I suppose I was so in awe with your brilliant use of the language that I was momentarily thrown off kilter. However, I think I have now recovered.
But to restate: Nixon was a fool for 'opening' China,....
Nixon's trip to China was not as successful as I would have liked but he did attempt to unlock China's isolation that had existed since before the building of the Great Wall, which exemplified it, and later when their mistrust of the outside was exacerbated by the Opium Wars, and finally when FDR, then Truman, abandoned Chiang Kai-shek to the Communists. Mao Tse Tung immediately clamped the lid on things and killed millions of his own people. Nixon made an effort to break that mindset and relieve tensions in the world. That move also drove a wedge, of sorts, between China and the USSR>
.... and if he were not a Republican, no one here--on FR, where you are reading this post--would argue he was right in doing so.

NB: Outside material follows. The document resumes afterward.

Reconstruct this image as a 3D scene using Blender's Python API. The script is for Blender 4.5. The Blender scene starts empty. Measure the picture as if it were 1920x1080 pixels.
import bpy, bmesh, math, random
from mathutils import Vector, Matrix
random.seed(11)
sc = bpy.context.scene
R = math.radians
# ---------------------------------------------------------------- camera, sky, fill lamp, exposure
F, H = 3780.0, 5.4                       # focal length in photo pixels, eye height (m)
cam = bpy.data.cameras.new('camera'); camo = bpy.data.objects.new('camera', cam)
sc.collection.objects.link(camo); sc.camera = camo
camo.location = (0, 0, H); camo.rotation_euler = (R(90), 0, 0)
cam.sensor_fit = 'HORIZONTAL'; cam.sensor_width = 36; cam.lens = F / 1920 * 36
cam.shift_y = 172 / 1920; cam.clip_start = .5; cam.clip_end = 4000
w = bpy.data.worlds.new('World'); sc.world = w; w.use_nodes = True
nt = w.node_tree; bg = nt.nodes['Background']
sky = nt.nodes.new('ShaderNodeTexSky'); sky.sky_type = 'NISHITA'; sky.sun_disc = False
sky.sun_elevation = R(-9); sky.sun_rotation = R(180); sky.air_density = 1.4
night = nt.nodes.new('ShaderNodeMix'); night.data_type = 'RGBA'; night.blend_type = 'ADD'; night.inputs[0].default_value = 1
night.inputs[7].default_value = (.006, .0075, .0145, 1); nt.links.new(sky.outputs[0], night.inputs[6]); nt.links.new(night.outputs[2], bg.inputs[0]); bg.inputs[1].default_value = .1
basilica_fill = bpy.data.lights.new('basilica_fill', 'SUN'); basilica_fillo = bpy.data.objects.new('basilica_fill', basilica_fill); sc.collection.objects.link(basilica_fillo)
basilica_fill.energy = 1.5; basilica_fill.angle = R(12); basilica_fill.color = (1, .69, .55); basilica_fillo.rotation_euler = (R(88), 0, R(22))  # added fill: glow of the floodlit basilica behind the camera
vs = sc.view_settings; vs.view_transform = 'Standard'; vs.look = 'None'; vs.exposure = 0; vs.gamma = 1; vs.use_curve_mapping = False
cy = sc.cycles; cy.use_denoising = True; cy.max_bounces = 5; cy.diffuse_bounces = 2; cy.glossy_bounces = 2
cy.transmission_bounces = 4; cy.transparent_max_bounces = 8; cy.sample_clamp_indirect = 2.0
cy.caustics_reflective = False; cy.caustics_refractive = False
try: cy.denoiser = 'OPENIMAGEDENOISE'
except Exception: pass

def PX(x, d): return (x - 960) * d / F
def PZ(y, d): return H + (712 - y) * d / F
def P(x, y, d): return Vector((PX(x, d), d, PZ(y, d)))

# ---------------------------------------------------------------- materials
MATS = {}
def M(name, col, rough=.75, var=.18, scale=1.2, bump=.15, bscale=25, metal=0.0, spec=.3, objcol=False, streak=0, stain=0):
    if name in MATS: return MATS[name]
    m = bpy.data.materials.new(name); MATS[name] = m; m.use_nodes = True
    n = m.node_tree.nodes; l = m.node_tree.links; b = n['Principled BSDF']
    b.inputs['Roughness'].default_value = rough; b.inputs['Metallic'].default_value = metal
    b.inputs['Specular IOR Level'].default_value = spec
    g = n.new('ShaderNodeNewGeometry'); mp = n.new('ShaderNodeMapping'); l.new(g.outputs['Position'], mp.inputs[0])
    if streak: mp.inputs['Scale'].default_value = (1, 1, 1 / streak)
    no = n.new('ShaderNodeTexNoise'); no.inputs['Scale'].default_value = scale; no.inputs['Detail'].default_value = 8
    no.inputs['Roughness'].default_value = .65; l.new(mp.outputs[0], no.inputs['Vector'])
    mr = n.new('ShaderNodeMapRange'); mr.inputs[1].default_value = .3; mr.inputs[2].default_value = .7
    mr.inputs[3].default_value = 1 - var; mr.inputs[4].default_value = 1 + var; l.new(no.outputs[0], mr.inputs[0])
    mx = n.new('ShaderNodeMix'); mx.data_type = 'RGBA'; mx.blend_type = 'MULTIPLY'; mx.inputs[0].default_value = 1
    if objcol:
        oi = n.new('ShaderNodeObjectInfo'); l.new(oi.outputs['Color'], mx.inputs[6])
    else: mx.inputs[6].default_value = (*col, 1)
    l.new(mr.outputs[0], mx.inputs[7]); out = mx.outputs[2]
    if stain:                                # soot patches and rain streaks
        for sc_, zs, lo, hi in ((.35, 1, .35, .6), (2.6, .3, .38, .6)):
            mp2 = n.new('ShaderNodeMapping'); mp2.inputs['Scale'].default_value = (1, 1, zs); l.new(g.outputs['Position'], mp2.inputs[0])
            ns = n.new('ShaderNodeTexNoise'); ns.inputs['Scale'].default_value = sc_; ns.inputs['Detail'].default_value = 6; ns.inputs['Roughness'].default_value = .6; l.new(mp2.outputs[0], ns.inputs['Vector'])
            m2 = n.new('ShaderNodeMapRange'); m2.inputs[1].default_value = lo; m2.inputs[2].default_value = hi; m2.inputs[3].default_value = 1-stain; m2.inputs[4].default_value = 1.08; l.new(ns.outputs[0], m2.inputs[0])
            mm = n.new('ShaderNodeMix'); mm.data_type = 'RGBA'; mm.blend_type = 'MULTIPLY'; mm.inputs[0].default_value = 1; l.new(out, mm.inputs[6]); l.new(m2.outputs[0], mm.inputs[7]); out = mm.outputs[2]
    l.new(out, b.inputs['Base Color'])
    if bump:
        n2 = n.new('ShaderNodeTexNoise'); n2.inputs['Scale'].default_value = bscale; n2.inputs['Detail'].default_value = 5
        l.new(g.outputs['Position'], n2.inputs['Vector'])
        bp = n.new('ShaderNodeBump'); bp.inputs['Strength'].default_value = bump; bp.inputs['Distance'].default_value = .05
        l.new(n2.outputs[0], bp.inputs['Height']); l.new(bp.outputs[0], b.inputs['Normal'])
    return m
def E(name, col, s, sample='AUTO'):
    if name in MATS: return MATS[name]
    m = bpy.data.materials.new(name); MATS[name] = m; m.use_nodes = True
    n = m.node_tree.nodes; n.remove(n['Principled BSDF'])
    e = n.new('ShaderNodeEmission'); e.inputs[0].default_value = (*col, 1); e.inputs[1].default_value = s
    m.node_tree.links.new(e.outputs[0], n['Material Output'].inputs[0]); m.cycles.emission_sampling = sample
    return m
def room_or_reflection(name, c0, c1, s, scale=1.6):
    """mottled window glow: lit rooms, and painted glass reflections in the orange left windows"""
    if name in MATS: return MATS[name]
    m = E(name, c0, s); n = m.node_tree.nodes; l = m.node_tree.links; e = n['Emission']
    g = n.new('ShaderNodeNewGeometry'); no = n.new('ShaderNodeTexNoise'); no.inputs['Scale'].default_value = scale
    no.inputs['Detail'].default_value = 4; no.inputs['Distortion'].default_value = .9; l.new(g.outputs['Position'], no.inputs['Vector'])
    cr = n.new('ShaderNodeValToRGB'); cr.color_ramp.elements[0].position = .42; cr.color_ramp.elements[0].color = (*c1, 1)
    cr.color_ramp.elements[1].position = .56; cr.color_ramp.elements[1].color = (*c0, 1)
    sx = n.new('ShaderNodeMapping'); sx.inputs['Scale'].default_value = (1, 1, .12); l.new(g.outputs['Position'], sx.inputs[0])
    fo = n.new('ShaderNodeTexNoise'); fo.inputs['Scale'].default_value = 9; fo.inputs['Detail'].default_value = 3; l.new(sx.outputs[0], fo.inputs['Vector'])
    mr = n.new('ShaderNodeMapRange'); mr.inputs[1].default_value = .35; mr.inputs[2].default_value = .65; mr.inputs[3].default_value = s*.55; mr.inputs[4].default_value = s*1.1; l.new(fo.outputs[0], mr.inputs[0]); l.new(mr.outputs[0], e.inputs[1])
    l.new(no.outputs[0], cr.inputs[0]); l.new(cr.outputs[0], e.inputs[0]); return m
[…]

I suspect you are as wrong about that as you are the rest. What happened to that nonsense about Armond Hammer?
Our present situation with China was brought about by our good friends Bill and Hillary, not Nixon. Whether China sees the light of the advantages of freedom and free enterprisae, as envisioned by Nixon, or becomes and idiot Communist Superpower, as envisioned by the Clintons, has yet to be decided.
Certainly, Nixon was a better option than McGovern or Humphrey, but he was no conservative. I believe he was only anti-Communist where he believed it would be to his political advantage. He was purely a political animal. I'm sorry that you prefer to play the "mind-numbed robot" to the extent that you blind yourself to history of American involvement in China and Nixon's mistake there, and to the point where you laugably pretend that Nixon was concerned about Mao's butchery, but I'm not about to join you in fantasyland. I suppose I should have been warned by your chosen freeper name.